=== Material shown ===

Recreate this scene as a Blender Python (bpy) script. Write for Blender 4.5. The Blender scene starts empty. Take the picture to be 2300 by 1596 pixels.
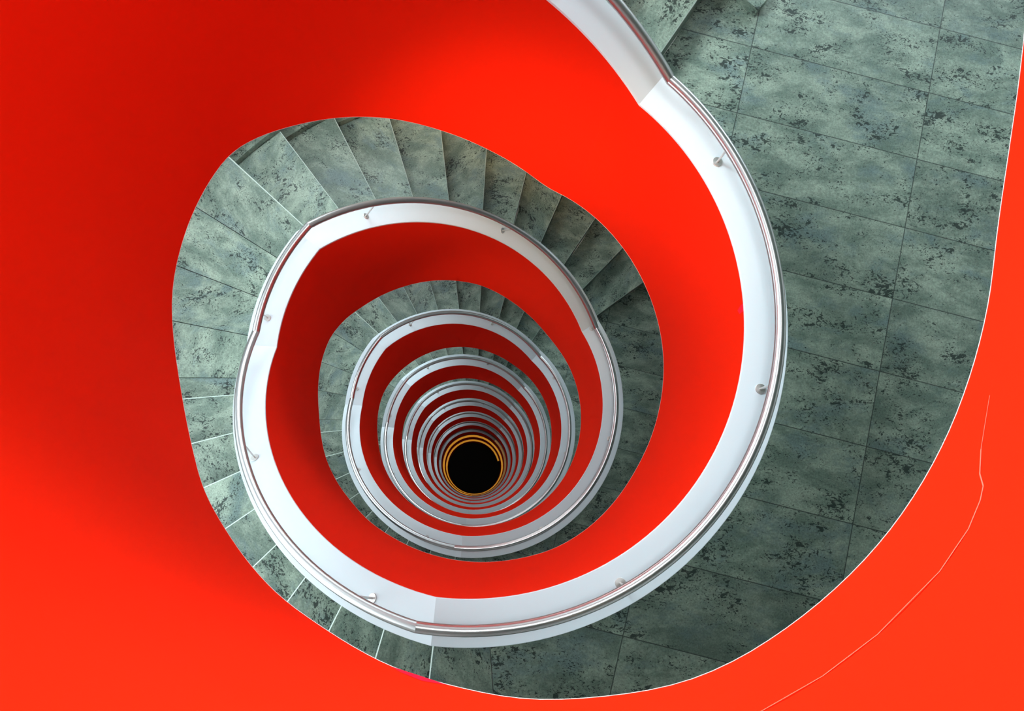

===
=== Material shown ===

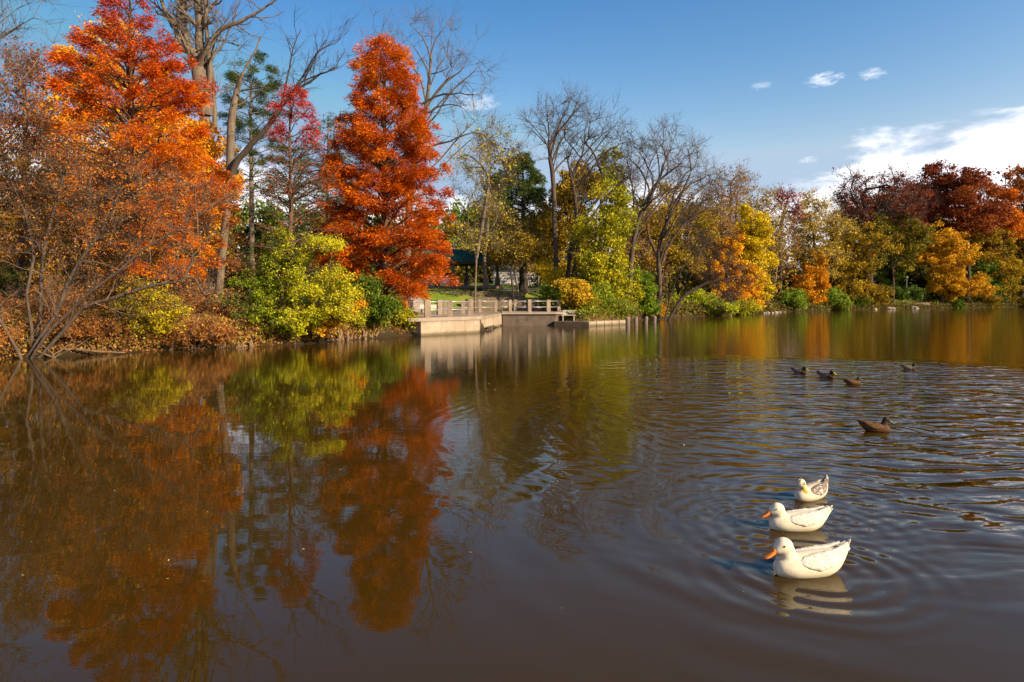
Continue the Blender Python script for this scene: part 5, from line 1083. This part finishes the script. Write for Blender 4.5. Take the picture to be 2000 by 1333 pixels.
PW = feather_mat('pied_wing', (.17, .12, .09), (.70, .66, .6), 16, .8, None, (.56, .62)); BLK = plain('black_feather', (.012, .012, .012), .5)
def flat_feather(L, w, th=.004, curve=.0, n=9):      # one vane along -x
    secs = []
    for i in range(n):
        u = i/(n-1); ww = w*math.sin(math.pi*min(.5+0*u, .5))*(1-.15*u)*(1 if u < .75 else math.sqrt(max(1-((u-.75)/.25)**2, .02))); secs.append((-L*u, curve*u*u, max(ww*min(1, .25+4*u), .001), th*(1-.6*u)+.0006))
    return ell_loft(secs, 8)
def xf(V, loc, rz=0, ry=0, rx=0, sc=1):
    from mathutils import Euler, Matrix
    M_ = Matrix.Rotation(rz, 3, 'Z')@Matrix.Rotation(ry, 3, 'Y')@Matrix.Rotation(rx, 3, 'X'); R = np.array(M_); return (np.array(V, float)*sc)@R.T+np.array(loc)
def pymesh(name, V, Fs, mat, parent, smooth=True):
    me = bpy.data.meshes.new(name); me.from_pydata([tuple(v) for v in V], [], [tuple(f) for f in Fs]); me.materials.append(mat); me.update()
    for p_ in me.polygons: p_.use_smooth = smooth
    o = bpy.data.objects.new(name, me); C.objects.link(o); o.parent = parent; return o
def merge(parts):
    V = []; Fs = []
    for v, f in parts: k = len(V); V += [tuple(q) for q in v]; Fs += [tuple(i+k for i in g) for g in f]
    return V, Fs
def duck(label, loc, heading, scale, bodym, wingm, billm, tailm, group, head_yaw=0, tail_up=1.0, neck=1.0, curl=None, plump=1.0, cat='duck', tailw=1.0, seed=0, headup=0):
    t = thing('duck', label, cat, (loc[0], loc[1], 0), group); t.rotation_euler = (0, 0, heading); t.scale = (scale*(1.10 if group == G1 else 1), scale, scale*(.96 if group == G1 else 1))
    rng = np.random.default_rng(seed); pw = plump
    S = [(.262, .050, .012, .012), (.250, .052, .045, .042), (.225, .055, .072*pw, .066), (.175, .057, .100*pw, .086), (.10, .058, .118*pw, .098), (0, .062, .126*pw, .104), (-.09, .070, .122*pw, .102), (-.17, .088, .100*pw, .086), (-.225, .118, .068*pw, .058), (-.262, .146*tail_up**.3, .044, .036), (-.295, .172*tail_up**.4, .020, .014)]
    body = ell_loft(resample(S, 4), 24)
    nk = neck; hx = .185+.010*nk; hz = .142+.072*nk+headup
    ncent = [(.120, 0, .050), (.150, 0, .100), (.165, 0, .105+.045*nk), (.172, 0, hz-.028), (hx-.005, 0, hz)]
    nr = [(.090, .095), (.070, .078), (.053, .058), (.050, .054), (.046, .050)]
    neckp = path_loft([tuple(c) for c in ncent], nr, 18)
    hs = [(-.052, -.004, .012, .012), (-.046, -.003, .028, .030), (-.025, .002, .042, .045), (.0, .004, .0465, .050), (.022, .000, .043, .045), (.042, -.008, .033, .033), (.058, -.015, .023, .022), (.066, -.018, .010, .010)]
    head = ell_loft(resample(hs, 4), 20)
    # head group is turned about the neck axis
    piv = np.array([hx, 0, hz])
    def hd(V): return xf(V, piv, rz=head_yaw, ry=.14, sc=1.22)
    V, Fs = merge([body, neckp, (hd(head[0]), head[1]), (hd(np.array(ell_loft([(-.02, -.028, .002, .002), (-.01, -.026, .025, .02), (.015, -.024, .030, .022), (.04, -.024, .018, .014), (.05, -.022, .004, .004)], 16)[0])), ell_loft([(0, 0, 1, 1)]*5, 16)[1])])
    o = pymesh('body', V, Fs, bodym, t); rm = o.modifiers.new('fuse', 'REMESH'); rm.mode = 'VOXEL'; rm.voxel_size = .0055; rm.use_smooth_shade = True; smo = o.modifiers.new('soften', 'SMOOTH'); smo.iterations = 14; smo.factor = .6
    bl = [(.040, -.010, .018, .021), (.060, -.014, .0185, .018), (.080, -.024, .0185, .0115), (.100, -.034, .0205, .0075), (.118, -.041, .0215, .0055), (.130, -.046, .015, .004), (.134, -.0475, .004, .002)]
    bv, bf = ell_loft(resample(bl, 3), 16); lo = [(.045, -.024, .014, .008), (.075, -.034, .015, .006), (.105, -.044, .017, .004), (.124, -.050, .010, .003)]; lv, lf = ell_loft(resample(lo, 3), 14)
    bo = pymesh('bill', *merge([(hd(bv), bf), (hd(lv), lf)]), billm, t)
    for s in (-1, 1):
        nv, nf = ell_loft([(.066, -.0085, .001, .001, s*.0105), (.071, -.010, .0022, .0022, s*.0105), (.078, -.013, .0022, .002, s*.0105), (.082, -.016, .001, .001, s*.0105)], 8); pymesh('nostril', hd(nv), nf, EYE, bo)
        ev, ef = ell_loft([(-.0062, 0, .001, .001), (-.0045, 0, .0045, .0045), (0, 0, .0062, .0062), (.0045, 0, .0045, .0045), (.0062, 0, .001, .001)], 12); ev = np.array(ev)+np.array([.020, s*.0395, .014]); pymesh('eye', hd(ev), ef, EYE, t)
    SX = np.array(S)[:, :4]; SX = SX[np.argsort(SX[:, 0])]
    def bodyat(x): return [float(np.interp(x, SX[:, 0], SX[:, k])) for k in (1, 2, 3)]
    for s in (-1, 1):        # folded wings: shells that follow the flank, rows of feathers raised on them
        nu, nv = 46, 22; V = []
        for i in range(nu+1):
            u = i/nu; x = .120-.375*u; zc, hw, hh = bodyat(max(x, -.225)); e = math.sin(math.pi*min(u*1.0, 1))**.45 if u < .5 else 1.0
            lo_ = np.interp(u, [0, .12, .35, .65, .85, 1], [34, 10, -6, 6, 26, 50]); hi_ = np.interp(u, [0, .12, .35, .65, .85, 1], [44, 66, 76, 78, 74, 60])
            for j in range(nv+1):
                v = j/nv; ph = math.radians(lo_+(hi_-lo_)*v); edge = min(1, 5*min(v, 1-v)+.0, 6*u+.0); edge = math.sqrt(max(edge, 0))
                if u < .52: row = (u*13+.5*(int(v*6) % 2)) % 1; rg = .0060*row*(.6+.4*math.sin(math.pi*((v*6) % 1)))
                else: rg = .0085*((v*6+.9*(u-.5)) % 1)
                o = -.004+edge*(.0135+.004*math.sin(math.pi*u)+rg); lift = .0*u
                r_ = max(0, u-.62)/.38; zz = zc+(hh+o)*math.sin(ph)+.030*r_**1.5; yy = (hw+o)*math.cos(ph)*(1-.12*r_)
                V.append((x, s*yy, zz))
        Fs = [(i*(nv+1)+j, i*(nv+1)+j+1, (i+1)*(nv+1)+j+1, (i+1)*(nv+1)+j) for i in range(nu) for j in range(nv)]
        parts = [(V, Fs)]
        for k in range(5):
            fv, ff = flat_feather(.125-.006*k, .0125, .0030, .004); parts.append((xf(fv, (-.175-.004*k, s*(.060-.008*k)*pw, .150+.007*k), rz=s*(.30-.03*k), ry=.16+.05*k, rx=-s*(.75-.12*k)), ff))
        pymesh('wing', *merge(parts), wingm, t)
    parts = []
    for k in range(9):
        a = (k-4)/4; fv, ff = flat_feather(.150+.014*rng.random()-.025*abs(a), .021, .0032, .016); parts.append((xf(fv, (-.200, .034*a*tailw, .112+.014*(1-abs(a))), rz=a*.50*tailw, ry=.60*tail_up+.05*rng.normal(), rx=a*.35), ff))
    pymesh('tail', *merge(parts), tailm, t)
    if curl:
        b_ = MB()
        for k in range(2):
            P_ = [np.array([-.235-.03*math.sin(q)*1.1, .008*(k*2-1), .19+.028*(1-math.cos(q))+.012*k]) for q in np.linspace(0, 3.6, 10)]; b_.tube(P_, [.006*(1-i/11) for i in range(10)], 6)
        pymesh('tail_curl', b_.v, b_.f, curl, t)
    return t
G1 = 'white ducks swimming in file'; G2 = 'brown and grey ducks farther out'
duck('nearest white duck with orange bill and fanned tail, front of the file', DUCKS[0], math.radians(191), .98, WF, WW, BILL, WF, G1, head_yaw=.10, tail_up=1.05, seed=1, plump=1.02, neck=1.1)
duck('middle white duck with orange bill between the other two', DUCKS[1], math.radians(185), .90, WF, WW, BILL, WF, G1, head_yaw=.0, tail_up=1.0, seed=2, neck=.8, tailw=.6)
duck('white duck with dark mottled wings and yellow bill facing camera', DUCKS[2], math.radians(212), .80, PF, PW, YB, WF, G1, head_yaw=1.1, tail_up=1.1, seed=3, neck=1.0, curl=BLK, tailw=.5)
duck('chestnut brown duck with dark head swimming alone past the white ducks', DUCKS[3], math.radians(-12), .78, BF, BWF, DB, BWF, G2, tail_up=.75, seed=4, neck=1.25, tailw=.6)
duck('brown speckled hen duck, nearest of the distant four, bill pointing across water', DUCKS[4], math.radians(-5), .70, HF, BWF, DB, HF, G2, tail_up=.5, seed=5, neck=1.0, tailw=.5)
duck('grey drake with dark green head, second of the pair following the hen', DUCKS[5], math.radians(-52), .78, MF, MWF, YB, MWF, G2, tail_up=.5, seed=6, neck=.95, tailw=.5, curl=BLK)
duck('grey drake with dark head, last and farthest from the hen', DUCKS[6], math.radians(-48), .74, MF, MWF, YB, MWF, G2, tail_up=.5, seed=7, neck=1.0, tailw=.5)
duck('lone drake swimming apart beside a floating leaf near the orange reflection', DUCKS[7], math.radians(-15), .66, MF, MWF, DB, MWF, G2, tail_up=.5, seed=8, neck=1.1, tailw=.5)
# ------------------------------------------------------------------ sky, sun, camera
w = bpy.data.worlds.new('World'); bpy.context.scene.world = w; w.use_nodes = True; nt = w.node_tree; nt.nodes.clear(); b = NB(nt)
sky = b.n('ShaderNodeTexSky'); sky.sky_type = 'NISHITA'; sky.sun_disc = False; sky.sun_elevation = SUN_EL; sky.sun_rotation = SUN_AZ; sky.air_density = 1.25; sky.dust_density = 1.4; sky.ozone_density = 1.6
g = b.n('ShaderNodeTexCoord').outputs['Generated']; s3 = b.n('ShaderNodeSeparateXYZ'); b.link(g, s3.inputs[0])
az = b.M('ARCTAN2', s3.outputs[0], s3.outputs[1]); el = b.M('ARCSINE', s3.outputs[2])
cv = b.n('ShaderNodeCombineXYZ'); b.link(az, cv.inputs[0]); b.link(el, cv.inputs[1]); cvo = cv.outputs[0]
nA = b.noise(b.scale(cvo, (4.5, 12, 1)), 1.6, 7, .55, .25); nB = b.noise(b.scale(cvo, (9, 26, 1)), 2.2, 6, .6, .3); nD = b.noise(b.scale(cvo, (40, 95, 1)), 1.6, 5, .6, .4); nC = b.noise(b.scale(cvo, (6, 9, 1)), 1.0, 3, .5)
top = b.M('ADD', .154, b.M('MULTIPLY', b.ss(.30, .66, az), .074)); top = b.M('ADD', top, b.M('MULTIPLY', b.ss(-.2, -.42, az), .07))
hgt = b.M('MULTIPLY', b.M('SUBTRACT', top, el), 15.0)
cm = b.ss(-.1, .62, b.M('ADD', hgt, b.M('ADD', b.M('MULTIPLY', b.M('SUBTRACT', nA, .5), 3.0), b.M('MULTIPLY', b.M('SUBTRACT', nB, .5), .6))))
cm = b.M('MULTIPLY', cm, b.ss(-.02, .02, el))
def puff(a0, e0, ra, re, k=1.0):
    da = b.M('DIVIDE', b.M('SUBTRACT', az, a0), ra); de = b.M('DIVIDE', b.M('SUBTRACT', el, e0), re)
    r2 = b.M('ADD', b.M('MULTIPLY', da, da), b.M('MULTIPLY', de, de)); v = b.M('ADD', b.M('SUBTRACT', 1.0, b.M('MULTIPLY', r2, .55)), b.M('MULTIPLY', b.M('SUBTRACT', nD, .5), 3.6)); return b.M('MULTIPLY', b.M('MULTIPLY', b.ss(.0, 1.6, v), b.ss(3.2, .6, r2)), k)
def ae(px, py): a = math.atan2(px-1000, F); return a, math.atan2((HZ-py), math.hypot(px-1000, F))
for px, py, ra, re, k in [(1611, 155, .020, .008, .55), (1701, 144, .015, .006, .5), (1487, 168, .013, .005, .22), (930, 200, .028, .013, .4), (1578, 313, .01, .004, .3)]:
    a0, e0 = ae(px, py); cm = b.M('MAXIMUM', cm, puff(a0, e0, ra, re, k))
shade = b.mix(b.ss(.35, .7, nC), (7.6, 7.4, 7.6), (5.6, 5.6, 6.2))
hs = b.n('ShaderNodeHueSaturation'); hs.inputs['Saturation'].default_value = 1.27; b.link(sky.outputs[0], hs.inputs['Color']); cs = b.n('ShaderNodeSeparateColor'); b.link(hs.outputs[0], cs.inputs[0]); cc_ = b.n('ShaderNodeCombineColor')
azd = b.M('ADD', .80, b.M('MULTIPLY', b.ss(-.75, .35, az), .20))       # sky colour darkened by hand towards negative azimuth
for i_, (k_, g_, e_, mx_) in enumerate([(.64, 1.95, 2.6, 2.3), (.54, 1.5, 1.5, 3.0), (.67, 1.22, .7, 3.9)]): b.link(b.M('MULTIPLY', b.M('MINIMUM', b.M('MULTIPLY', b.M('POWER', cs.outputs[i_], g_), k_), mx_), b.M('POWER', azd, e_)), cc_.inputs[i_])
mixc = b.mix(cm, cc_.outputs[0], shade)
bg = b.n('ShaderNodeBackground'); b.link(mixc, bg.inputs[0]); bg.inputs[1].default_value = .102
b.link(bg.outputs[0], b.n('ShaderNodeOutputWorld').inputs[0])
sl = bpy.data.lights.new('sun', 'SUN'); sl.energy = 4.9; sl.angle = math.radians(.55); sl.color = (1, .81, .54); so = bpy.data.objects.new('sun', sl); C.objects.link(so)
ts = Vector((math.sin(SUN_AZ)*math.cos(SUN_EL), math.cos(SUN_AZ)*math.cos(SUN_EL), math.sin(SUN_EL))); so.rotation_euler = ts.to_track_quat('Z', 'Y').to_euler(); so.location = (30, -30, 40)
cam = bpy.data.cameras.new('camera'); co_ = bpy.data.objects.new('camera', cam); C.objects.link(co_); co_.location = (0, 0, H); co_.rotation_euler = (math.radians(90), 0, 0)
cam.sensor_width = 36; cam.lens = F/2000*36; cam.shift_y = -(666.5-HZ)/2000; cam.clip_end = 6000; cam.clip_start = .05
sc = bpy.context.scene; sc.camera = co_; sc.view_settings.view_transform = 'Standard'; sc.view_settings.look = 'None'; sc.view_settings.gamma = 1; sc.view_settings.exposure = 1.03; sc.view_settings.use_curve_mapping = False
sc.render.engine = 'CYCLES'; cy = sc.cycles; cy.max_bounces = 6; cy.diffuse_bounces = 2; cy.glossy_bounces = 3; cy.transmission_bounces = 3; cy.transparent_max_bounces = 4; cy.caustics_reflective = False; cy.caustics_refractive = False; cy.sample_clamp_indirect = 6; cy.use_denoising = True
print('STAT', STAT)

===
=== Material shown ===

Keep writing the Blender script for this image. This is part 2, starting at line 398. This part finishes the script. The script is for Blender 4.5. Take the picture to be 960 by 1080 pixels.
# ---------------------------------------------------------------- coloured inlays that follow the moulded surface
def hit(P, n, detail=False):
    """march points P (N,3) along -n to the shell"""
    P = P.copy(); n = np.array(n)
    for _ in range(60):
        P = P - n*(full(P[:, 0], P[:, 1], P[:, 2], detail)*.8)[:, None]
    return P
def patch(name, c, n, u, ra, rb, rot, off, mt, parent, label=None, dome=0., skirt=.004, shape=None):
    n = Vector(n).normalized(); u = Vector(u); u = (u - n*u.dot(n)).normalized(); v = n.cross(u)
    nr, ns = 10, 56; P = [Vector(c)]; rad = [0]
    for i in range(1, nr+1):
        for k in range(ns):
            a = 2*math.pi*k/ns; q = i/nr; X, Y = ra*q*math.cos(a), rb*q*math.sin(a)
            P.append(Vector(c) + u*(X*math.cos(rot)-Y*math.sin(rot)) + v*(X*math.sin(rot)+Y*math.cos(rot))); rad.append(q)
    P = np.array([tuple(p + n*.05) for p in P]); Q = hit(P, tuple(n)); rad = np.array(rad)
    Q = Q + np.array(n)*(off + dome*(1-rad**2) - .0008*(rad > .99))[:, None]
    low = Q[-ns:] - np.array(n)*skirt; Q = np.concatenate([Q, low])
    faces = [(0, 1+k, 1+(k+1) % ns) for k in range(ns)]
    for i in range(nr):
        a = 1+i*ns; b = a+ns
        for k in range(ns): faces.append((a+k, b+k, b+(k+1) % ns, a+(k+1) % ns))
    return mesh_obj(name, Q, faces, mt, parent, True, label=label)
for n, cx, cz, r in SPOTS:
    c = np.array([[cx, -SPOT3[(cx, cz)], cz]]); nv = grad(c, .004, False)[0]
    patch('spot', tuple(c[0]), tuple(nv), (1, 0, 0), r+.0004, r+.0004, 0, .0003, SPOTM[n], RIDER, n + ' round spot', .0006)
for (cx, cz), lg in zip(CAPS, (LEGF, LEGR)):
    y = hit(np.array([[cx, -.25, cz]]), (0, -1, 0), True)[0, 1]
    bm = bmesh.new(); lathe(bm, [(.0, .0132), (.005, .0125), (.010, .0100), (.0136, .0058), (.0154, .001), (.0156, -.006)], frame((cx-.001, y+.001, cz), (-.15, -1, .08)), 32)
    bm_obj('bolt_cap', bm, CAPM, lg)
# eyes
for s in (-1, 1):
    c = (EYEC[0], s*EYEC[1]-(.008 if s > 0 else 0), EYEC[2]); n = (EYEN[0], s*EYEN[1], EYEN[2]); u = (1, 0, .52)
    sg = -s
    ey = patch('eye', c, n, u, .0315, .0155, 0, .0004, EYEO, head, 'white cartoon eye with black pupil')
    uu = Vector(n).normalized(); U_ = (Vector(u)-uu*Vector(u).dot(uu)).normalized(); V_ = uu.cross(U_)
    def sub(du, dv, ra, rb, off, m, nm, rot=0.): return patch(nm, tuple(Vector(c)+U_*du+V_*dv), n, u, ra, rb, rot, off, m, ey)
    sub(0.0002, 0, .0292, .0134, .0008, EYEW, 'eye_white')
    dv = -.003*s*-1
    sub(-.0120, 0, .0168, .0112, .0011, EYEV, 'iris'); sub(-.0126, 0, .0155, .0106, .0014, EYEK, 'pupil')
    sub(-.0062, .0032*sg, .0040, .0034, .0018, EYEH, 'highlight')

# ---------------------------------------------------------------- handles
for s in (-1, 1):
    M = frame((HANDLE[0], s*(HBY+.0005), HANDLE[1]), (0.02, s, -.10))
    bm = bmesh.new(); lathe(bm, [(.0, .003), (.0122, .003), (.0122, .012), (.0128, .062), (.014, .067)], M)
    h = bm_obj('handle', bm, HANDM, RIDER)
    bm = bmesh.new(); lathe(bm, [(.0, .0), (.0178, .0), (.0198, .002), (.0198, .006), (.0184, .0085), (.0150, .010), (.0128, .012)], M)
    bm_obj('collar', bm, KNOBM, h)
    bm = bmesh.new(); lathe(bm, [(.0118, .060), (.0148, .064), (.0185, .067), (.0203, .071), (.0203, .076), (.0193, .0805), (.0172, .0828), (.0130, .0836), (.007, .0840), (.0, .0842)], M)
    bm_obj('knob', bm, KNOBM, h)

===

**What to produce**
Isolate the lines above that contain the word "pixels" and copy them.

**Solution**
Recreate this scene as a Blender Python (bpy) script. Write for Blender 4.5. The Blender scene starts empty. Take the picture to be 2300 by 1596 pixels.
Continue the Blender Python script for this scene: part 5, from line 1083. This part finishes the script. Write for Blender 4.5. Take the picture to be 2000 by 1333 pixels.
Keep writing the Blender script for this image. This is part 2, starting at line 398. This part finishes the script. The script is for Blender 4.5. Take the picture to be 960 by 1080 pixels.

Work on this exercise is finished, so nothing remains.